Este pasado puente oí una noticia en la televisión que me puso los vellos como escarpias: una juez de Burgos estaba investigando el intento de suicidio de una joven tras haber sido sometida a instancia de sus padres a 13 sesiones de exorcismo cuando todavía era menor de edad (ahora tiene 18 años).

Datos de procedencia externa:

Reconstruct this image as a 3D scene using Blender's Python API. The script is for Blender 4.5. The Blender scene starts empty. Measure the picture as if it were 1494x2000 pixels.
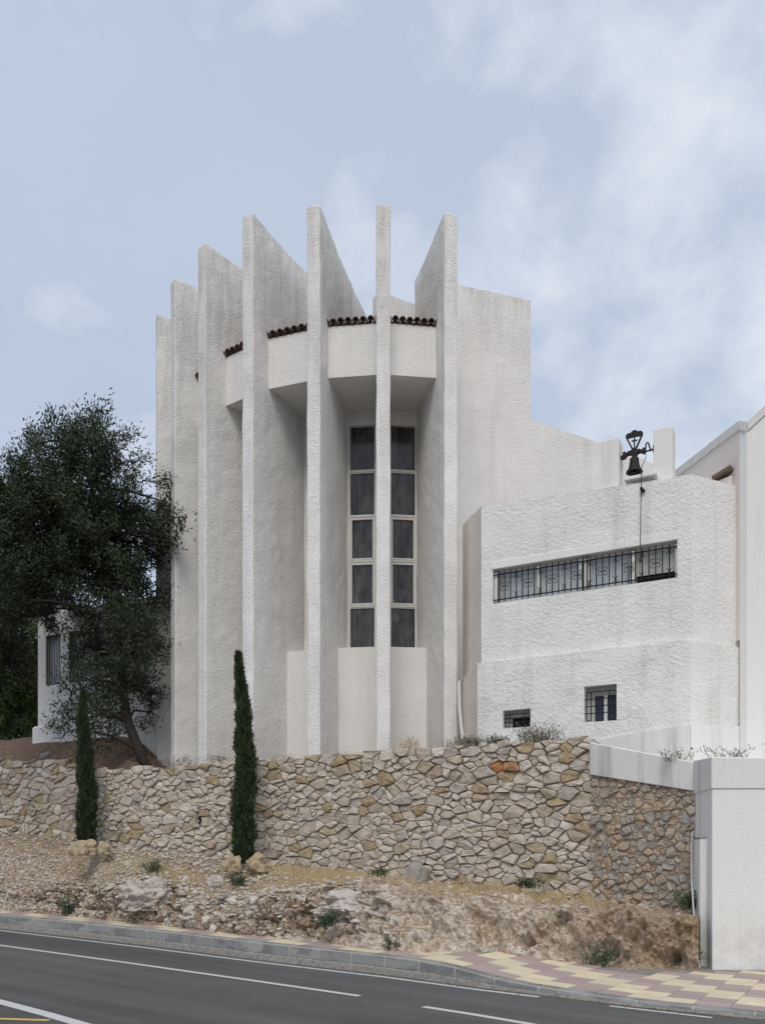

El exorcista, "legítimamente nombrado" por su obispo, ejercía en Valladolid, tierra de cristianos viejos, lo que inmediatamente me hizo pensar en los tristemente famosos autos de fe de la Santa Inquisición, que tan solemnemente solían celebrarse en esa ciudad y que se dilataron allí hasta el siglo XVIII. Por asociación de ideas, me vino también a la mente la obra “El hereje” en la que Miguel Delibes nos transporta con su magistral prosa a ese Valladolid del siglo XV, donde el Santo Oficio campaba a sus anchas y deleitaba a los espectadores, nobles y pueblo llano, con espectáculos tan bochornosos y espeluznantes como los juicios en plena Plaza Mayor a los supuestos herejes vestidos, para mayor mofa y escarnio de los presentes, con sambenitos y capirotes. La ceremonia de su posterior quema en la hoguera, con los aterradores aullidos de dolor y el clamor de la muchedumbre como música de fondo hubiesen probablemente hecho las delicias del propio Nerón, que se sirvió más de quince siglos antes de ese mismo método expeditivo para deshacerse de los incómodos cristianos.
Pero basta ya de elucubraciones sobre tiempos pasados. Volvamos al exorcismo de la adolescente burgalesa quien, después de varias tentativas frustradas de suicidio, decidió el 24 de septiembre de 2013 tirarse por el balcón desde un tercer piso para acabar con su vida. Aunque no creo que “afortunadamente” sea el adverbio correcto dada la penitencia que le tocará cumplir de por vida, la joven no consiguió su objetivo y se halla desde entonces postrada en una silla de ruedas.
Sin embargo, la Justicia no tomó cartas en el asunto hasta que los tíos de la joven presentaron una denuncia por violencia física y psíquica, lesiones graves, trato degradante e inducción al suicidio. En cuanto a la Iglesia, una vez más se ha lavado las manos como Poncio Pilatos. Según publicó el diario El Norte de Castilla el pasado 7 de diciembre, “el Arzobispado de Burgos «comparte el sufrimiento de la joven y su familia», pero se desvincula tanto del intento de suicidio como de la denuncia familiar, y aclara que todo el procedimiento previo y posterior al exorcismo ha observado estrictamente lo atenido en el Derecho Canónico para esta práctica”.
La protagonista, esa pobre muchacha maltratada y martirizada por culpa de la beata obtusidad de mente de sus padres, declaró ante la policía que venía padeciendo de anorexia desde 2012. Este trastorno le provocó frecuentes crisis de ansiedad y la llevó a autolesionarse hasta el punto de realizarse cortes en las muñecas en varios intentos fallidos de suicidio.
Ante estos problemas de inestabilidad psicológica derivados de la anorexia que padecía, sus padres, católicos fundamentalistas que se negaban a enfrentarse a la realidad, dedujeron que su hija debía estar poseída por el mismísimo maligno. Desgraciadamente, todavía existe en España gran cantidad de gente inculta que cataloga a un cierto tipo de patologías psiquiátricas como “posesión diabólica” y, lo que es peor, tanto el Estado como la Iglesia aceptan esa mala interpretación y no hacen nada por ponerle freno. En el caso de la Iglesia, después de conocer la particular relación que tenía el Papa Benedicto XVI con el exorcismo, su actitud es explicable, aunque a estas alturas, incomprensible. Pero, si realmente somos un Estado aconfesional, ¿qué hace éste para proteger a los ciudadanos de fanatismos anacrónicos de esta índole, cometidos en el seno de la Iglesia por sacerdotes que dependen del obispo y operan con su autorización e, incluso, su bendición?